> [Material]:
- - - - -
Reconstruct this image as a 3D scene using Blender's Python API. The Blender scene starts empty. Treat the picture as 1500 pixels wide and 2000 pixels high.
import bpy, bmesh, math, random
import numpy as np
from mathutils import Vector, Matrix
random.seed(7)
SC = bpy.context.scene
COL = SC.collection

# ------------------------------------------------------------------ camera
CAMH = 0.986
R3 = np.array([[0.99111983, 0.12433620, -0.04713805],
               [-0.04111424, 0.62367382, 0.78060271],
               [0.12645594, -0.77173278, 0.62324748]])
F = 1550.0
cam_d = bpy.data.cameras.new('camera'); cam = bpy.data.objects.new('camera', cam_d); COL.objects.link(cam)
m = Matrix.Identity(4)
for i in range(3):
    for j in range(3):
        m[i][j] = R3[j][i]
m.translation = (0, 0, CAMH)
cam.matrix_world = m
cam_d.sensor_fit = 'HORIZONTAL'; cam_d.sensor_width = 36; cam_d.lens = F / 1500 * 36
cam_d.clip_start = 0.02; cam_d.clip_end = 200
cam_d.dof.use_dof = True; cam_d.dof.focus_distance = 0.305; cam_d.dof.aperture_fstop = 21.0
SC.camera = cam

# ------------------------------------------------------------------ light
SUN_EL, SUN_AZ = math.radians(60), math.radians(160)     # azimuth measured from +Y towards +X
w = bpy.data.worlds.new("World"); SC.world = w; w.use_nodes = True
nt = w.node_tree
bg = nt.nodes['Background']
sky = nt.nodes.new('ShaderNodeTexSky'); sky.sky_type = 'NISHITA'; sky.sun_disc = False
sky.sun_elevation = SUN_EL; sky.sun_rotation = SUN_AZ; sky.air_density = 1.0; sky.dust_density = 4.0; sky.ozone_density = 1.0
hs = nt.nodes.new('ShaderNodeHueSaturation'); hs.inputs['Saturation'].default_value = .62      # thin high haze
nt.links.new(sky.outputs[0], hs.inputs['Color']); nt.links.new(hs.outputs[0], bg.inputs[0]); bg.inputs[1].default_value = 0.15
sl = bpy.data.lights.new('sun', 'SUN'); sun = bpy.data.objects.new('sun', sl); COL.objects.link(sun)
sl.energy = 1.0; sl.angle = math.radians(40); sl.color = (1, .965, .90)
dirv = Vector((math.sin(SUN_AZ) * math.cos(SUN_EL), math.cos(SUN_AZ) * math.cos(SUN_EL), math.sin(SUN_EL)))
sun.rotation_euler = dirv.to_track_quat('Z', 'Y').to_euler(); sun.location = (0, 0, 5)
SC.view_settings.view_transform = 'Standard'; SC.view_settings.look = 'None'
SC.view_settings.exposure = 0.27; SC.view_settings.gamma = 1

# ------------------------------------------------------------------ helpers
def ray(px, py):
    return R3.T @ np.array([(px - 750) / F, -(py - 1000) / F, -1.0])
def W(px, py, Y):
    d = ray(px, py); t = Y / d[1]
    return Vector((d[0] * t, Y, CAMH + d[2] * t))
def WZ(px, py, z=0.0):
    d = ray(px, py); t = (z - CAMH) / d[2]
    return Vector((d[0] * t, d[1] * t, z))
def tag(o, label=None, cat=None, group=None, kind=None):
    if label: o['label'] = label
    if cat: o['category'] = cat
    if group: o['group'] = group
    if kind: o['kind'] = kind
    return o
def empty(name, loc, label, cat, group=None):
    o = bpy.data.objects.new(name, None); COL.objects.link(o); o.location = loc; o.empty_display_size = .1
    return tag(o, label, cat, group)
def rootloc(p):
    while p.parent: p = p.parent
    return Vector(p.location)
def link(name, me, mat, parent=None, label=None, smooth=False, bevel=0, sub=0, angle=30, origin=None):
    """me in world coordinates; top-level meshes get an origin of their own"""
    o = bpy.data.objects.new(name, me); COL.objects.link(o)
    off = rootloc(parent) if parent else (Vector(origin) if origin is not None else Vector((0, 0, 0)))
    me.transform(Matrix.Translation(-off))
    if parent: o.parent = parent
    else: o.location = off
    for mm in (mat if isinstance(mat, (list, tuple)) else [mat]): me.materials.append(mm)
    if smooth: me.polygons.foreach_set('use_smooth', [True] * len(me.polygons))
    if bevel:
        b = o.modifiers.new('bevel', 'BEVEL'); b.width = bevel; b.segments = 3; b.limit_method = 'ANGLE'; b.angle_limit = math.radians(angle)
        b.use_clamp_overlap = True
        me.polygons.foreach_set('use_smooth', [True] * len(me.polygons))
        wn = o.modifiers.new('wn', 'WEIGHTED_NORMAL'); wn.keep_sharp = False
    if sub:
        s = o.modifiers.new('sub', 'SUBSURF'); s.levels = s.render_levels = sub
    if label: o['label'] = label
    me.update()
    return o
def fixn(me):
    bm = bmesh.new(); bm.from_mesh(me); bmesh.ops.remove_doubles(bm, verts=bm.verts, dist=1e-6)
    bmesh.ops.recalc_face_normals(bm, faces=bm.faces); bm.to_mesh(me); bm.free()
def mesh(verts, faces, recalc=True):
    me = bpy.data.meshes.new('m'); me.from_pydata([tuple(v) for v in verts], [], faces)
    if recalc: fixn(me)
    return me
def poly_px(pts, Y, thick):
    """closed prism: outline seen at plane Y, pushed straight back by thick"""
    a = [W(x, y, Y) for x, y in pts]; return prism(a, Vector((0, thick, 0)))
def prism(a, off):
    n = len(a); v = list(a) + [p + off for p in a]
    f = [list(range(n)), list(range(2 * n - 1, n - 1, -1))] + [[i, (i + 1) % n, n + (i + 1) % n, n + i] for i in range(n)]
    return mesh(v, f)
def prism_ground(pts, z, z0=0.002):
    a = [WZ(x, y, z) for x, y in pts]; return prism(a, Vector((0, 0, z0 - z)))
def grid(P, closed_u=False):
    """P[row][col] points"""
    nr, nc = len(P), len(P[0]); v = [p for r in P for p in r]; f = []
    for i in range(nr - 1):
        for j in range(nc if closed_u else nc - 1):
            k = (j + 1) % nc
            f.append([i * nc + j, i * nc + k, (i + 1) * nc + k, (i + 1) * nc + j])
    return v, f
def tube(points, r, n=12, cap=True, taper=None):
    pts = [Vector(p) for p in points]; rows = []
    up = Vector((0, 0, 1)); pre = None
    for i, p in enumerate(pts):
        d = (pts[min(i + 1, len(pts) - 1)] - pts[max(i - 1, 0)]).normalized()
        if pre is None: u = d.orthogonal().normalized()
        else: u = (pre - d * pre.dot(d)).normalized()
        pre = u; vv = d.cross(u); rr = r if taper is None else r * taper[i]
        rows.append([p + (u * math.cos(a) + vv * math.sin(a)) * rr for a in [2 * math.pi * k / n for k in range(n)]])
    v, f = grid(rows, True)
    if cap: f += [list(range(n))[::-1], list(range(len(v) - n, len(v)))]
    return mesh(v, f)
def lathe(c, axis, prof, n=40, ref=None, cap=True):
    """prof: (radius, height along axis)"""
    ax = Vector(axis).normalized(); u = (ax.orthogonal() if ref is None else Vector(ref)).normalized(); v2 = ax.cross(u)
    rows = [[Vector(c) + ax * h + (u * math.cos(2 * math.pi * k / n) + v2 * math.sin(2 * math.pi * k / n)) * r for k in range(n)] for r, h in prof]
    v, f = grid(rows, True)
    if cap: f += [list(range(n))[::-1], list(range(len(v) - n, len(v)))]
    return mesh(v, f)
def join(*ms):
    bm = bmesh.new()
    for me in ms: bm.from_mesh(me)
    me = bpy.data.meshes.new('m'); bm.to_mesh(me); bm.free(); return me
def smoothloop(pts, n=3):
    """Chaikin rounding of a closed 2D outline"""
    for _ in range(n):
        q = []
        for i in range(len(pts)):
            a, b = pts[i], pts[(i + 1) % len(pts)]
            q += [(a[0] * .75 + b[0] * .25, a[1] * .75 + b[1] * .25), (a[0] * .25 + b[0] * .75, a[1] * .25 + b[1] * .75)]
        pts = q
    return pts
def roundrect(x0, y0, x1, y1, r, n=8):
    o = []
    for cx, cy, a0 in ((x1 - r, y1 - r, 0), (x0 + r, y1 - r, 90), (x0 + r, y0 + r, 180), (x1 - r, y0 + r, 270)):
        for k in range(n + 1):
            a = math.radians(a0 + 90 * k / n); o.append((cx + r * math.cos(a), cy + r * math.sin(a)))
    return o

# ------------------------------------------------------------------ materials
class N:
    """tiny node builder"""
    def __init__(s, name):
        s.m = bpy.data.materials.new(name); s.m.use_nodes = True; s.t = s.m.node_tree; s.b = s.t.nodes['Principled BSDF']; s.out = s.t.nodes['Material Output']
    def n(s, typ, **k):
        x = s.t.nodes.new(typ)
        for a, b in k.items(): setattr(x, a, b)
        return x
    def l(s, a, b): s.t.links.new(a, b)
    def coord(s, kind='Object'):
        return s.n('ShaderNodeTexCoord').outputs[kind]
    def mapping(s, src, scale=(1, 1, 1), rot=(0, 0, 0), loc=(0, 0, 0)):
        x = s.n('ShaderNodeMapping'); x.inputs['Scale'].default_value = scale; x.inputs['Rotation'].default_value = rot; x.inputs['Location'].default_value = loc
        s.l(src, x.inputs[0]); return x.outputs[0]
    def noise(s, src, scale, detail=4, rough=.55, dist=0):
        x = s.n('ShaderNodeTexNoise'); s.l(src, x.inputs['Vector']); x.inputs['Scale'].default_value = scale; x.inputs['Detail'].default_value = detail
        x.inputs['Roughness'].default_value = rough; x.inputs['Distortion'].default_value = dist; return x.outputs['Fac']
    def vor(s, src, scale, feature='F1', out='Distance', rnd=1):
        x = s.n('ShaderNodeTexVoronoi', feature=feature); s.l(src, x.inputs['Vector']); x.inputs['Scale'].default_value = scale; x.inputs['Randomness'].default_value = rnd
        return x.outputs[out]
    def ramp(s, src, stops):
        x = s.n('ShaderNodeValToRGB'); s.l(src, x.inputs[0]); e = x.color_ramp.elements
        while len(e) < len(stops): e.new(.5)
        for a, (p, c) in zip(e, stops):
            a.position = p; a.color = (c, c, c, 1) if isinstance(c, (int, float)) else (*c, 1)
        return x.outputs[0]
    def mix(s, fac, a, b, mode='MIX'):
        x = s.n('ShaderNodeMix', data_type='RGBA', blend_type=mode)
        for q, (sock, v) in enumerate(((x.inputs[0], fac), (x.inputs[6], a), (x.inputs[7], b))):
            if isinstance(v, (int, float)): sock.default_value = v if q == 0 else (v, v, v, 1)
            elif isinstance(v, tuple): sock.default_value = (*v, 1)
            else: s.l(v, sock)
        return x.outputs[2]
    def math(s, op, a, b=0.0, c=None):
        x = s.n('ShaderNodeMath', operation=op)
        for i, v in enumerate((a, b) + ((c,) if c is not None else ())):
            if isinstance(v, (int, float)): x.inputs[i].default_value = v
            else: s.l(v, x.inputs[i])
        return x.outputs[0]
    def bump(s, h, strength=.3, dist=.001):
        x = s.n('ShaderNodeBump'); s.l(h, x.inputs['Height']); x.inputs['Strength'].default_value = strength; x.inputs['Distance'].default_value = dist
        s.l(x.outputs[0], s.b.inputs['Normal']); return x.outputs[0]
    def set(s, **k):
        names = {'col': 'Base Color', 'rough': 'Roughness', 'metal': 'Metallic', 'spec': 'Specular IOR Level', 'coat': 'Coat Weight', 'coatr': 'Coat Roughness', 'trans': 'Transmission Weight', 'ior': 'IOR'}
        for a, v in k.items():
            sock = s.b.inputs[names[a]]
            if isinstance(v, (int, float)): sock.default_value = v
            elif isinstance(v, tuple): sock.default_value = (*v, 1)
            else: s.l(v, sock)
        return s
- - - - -
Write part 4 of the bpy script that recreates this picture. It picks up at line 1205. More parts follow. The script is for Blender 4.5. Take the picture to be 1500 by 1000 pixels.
- - - - -
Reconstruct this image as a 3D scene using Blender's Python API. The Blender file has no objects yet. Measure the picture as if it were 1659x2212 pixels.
- - - - -
> [What is asked]:
Only a number is needed: how many lines of the material above contain "Reconstruct"?

> [Exercise solution]:
2